→ **Your task**: Look through the data and write out every line with the word "script" in it.

→ **Data in this exercise**:

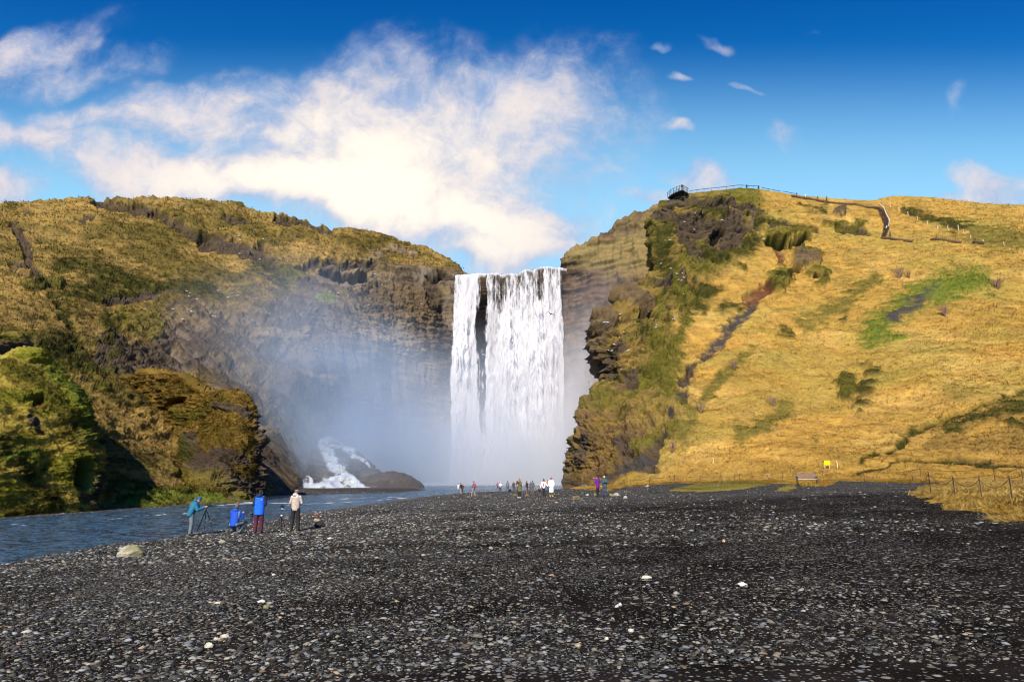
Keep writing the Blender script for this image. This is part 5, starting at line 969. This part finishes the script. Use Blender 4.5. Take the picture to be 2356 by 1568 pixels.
def ex3(root, j, V_):
    yk = [('c', B3(-.15, -.02, 1.40), B3(.15, -.02, 1.40), .082, .082), ('e', B3(0, -.02, 1.34), (.205, .135, .075)), ('c', B3(-.175, -.01, 1.42), B3(-.228, -.03, 1.15), .074, .062), ('c', B3(.175, -.01, 1.42), B3(.228, -.03, 1.15), .074, .062)]
    band(yk, 'jacket_yoke', (.012, .016, .05), root, V_, cloth('navy', (.008, .014, .06), .006, 12))
    wm = mat('white_mark', (.8, .8, .82), var=.02); mb = MB()
    for kk in range(3):
        r = .034-.010*kk; mb.tube([B3(.115-r*math.cos(t), -.157-.001*kk, 1.325+r*math.sin(t)) for t in np.linspace(0, math.pi/2, 7)]+[B3(.115, -.157, 1.325+r), B3(.135, -.156, 1.325+r), B3(.135, -.156, 1.325)], .0035, 4)
    mb.build('chest_mark', wm, root)
    band([('c', B3(-.19, -.02, 1.45), B3(-.21, -.06, 1.34), .022, .02)], 'shoulder_tab', (.6, .62, .01), root, V_)
P3 = person(593, 1226.5, 97, math.radians(4), 'person standing in a navy and bright blue jacket with maroon trousers', dict(look=(.25, 1, -.15), el=(-.235, .0, 1.17), er=(.235, .03, 1.16), wl=(-.16, .22, 1.08), wr=(.14, .24, 1.10), hd=(.01, .03, 1.615)),
            ('brightblue', (.006, .12, .72), .01, 11), ('maroon', (.075, .008, .022), .012, 9), None, (.012, .010, .009), ('navyshoe', (.03, .035, .06)), coat=.12, hood=True, jtop=('navy', (.008, .014, .06), .006, 12), near=True, face=True, bulk=1.08, extra=ex3)
def ex4(root, j, V_):
    band([('e', B3(.075, -.09, 1.44), (.06, .05, .09)), ('c', B3(.08, -.03, 1.47), B3(.16, -.02, 1.44), .04, .03)], 'hood_lining', (.75, .62, .62), root, V_)
    for s_ in (-1, 1): band([('c', B3(s_*.19, -.035, 1.34), B3(s_*.185, -.03, 1.05), .016, .014)], 'armhole_seam', (.02, .02, .022), root, V_)
    hz = j['hd'].z
    for dz, c, rr in ((.045, (.62, .52, .45), .094), (.085, (.06, .01, .012), .089), (.115, (.55, .45, .38), .074)):
        n = 20; pts = [j['hd']+B3(rr*math.cos(t), rr*1.12*math.sin(t)-.01, dz) for t in np.linspace(0, 2*math.pi, n)]; mb = MB(); mb.tube(pts, .0125, 6); mb.build('hat_stripe', cloth('stripe%d' % int(c[0]*100), c), root, True)
P4 = person(677, 1220.5, 92, math.radians(-3), 'person seen from behind in a cream fleece hoodie, striped beanie and black trousers', dict(look=(.15, 1, -.4), hd=(.01, .05, 1.60), sl=(-.17, 0, 1.42), sr=(.17, 0, 1.42), el=(-.25, .03, 1.16), er=(.25, .03, 1.16), wl=(-.12, .25, 1.12), wr=(.12, .25, 1.12), kl=(-.12, .03, .5), kr=(.13, .03, .5), al=(-.14, -.01, .09), ar=(.16, -.01, .09)),
            ('cream', (.47, .38, .32), .006, 14), ('black', (.015, .013, .015), .01, 9), ('beanie', (.07, .012, .014), (.09, .012, .015)), shoes=('hiker', (.06, .045, .02)), hood=True, near=True, face=False, bulk=1.04, extra=ex4)
# --- visitors nearer the falls
G = lambda n, c: (n, c)
hold = dict(el=(-.25, .12, 1.22), er=(.25, .12, 1.22), wl=(-.08, .26, 1.50), wr=(.08, .26, 1.50)); low = dict(el=(-.24, .02, 1.16), er=(.24, .02, 1.16), wl=(-.1, .24, 1.14), wr=(.1, .24, 1.14)); stride = dict(kl=(-.1, .14, .50), al=(-.11, .18, .09), kr=(.1, -.02, .5), ar=(.11, -.2, .12))
def pack(c, h=.24):
    def f(root, j, V_): band([('e', B3(0, -.21, 1.22), (.15, .11, h)), ('e', B3(0, -.29, 1.12), (.11, .06, .13)), ('c', B3(-.11, -.14, 1.4), B3(-.12, .09, 1.38), .022, .022), ('c', B3(.11, -.14, 1.4), B3(.12, .09, 1.38), .022, .022)], 'backpack', c, root, V_)
    return f
def phone(root, j, V_): mb = MB(); mb.box((0, .34, 1.56), (.15, .012, .08), None, .004); mb.build('phone', black, root)
person(1054.5, 1134.3, 23, math.radians(-60), 'person in a white coat and jeans at the left of the group by the spray', hold, G('white', (.75, .74, .76)), G('jeans', (.03, .12, .34)), None, (.05, .03, .02), coat=.14)
person(1060, 1136.7, 26, math.radians(50), 'person in a black jacket and beige trousers beside the white coat', low, G('dark', (.03, .03, .035)), G('beige', (.34, .26, .2)), ('cap', (.02, .02, .03)))
person(1064, 1135, 22, math.radians(150), 'person carrying a bright pink backpack behind the black jacket', {}, G('dark2', (.04, .04, .045)), G('black', (.015, .015, .018)), None, extra=pack((.75, .03, .32), .2))
person(1089.5, 1143, 36, math.radians(70), 'hiker with a blue cap, orange scarf and red backpack walking left', dict(low, **stride), G('greyjacket', (.14, .12, .15)), G('khaki', (.28, .24, .2)), ('beanie', (.05, .13, .32)), shoes=G('brownboot', (.07, .05, .03)), extra=lambda r, j, v: (pack((.5, .03, .06))(r, j, v), band([('c', B3(-.05, .05, 1.5), B3(.05, .05, 1.5), .05, .05)], 'scarf', (.8, .17, .02), r, v)))
person(1145.2, 1129.2, 20, math.radians(170), 'person in a dark jacket and red trousers by the spray', low, G('dark2', (.04, .045, .045)), G('red', (.35, .02, .04)), None)
person(1148.3, 1129.6, 20.5, math.radians(200), 'person with a pink hat half hidden behind the white jacket', low, G('pinkish', (.5, .15, .25)), G('greyt', (.1, .1, .1)), ('beanie', (.75, .03, .25)))
person(1151.2, 1131, 21.5, math.radians(200), 'person in a short white jacket and white hat with black trousers', low, G('white', (.78, .74, .77)), G('black', (.02, .02, .024)), ('beanie', (.8, .75, .78)))
person(1167.8, 1131, 25, 0, 'person in a grey jacket and dark trousers seen from behind near the spray', {}, G('midgrey', (.16, .17, .19)), G('dgrey', (.06, .065, .07)), None, (.03, .03, .03), hood=True, skirt=.0, bulk=1.05)
person(1181.8, 1130.3, 23, math.radians(175), 'person in a charcoal coat and black leggings facing the camera', {}, G('charcoal', (.05, .05, .055)), G('black', (.015, .015, .018)), None, coat=.1)
person(1188, 1137.9, 29, math.radians(-140), 'person with long brown hair in a grey coat next to the olive parka', low, G('greycoat', (.2, .2, .21)), G('dgrey', (.05, .05, .055)), None, (.12, .05, .025), coat=.18, hairlen=.2)
person(1195.4, 1145, 42.5, math.radians(140), 'person in an olive parka and orange bobble hat raising a camera', hold, G('olive', (.13, .105, .035)), G('black', (.012, .012, .014)), ('beanie', (.42, .12, .02), (.08, .03, .02)), shoes=G('whiteshoe', (.7, .7, .7)), coat=.26, hood=True, bulk=1.18, extra=lambda r, j, v: (band([('c', B3(-.1, .0, 1.46), B3(.1, .0, 1.46), .075, .075)], 'scarf', (.02, .02, .02), r, v), band([('e', B3(.19, .12, 1.2), (.07, .07, .12))], 'bag', (.35, .4, .5), r, v), phone(r, j, v)))
person(1212.4, 1138.6, 32.6, math.radians(-120), 'person in a long dark hooded jacket with bright orange shoes', {}, G('plum', (.035, .03, .042)), G('taupe', (.13, .11, .10)), None, (.05, .03, .02), shoes=G('orangeshoe', (.7, .22, .06)), coat=.16, hood=True)
person(1220.4, 1131, 22.5, math.radians(20), 'shorter person of the grey clad pair pointing left', dict(el=(-.3, .1, 1.3), wl=(-.48, .2, 1.32)), G('bluegrey', (.09, .1, .12)), G('dgrey', (.05, .055, .06)), None)
person(1225.4, 1134, 28.6, math.radians(-10), 'taller person of the grey clad pair in brownish trousers', {}, G('slateg', (.10, .10, .11)), G('taupe', (.14, .12, .11)), None, (.02, .02, .02), bulk=1.1)
person(1242.4, 1130, 14, math.radians(100), 'person crouching low in a brown jacket left of the red top', dict(hgt=.68, pel=(0, -.05, .40), ch=(0, .12, .68), nk=(0, .2, .86), hd=(0, .27, 1.0), sl=(-.17, .18, .82), sr=(.17, .18, .82), el=(-.22, .3, .6), er=(.22, .3, .6), wl=(-.1, .45, .5), wr=(.1, .45, .5), hl=(-.1, -.05, .38), hr=(.1, -.05, .38), kl=(-.16, .30, .34), kr=(.18, .32, .38), al=(-.15, .0, .09), ar=(.16, .05, .08)), G('tan', (.28, .2, .12)), G('black', (.015, .015, .018)), None, (.06, .03, .02))
def redtop(root, j, V_): band([('e', B3(0, .085, 1.22), (.075, .06, .25)), ('c', B3(0, .07, 1.4), B3(0, .09, 1.05), .06, .065)], 'red_top', (.6, .01, .05), root, V_)
person(1251.2, 1142.2, 39.5, math.radians(178), 'person with an open white jacket over a red top and black trousers', dict(el=(-.27, .0, 1.2), wl=(-.44, .02, 1.02), er=(.26, .0, 1.18), wr=(.33, .05, .93), kl=(-.06, .02, .5), kr=(.06, -.03, .5), al=(-.05, .05, .09), ar=(.06, -.08, .09)), G('whitecoat', (.78, .8, .84)), G('black', (.012, .012, .016)), ('beanie', (.01, .02, .08), (.02, .02, .03)), (.02, .015, .012), hairlen=.12, extra=redtop)
person(1260.3, 1129.5, 25.5, math.radians(15), 'person in a bright orange jacket and jeans seen from behind', {}, G('orange', (.8, .2, .02)), G('jeansd', (.03, .06, .13)), ('beanie', (.05, .12, .22)), bulk=1.1)
def goldtop(root, j, V_): band([('e', B3(0, .10, 1.22), (.05, .06, .24))], 'ochre_top', (.7, .28, .03), root, V_)
person(1268.8, 1142, 43, math.radians(183), 'person in a long white coat, red beanie and yellow boots', dict(el=(-.25, .0, 1.15), wl=(-.2, .12, .98), er=(.25, .0, 1.15), wr=(.2, .12, .98)), G('whitecoat', (.78, .8, .84)), G('dgrey', (.03, .03, .035)), ('beanie', (.32, .01, .03)), (.02, .015, .012), shoes=G('yellowboot', (.75, .55, .05)), coat=.30, skirt=.12, bulk=1.2, hairlen=.15, extra=lambda r, j, v: (goldtop(r, j, v), [band([('c', j['a'+s], j['a'+s]+B3(0, 0, .2), .06, .066)], 'boot', (.75, .55, .05), r, v) for s in 'lr']))
person(1375.5, 1144.3, 49, math.radians(62), 'person in a purple jacket holding up a phone to the left', dict(hold), G('purple', (.13, .012, .22)), G('black', (.012, .01, .014)), None, (.012, .01, .01), coat=.1, hood=True, bulk=1.22, extra=phone)
person(1391.5, 1142.4, 47, math.radians(155), 'person in a blue grey jacket, jeans and pale grey beanie', dict(el=(-.25, .06, 1.18), wl=(-.05, .26, 1.25), er=(.24, .0, 1.16), wr=(.25, .12, .95), kr=(.13, .03, .5), ar=(.17, .0, .09)), G('steelblue', (.035, .07, .095)), G('jeansd', (.012, .025, .07)), ('beanie', (.42, .47, .5)), (.02, .016, .014), hairlen=.16, coat=.1, bulk=1.12)
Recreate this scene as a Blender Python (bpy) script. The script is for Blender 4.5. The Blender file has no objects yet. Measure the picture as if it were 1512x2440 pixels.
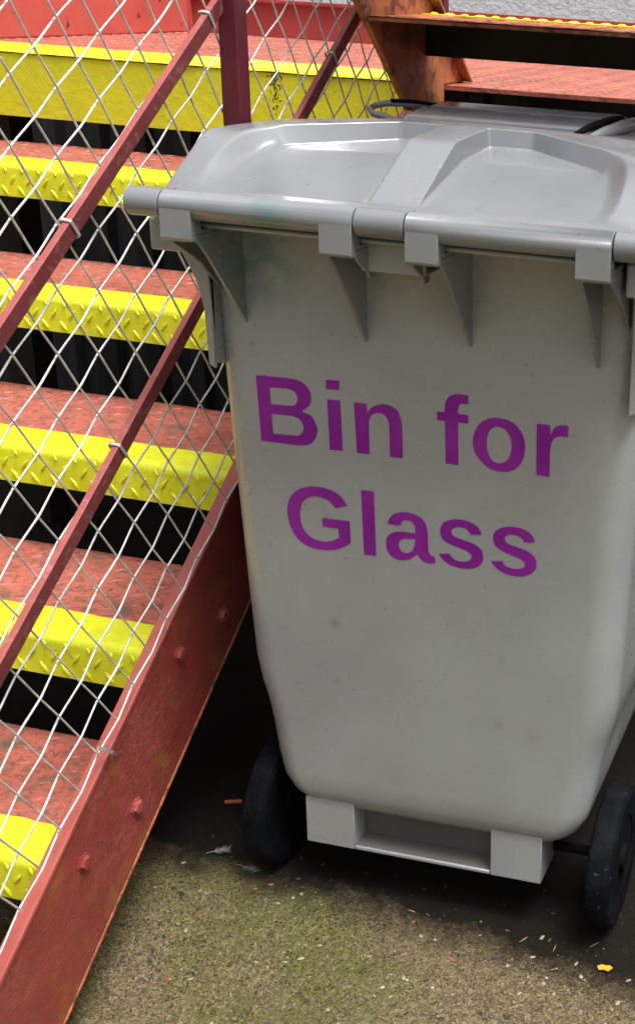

→ **Completed exercise**:
Keep writing the Blender script for this image. This is part 5, starting at line 969. This part finishes the script. Use Blender 4.5. Take the picture to be 2356 by 1568 pixels.
Recreate this scene as a Blender Python (bpy) script. The script is for Blender 4.5. The Blender file has no objects yet. Measure the picture as if it were 1512x2440 pixels.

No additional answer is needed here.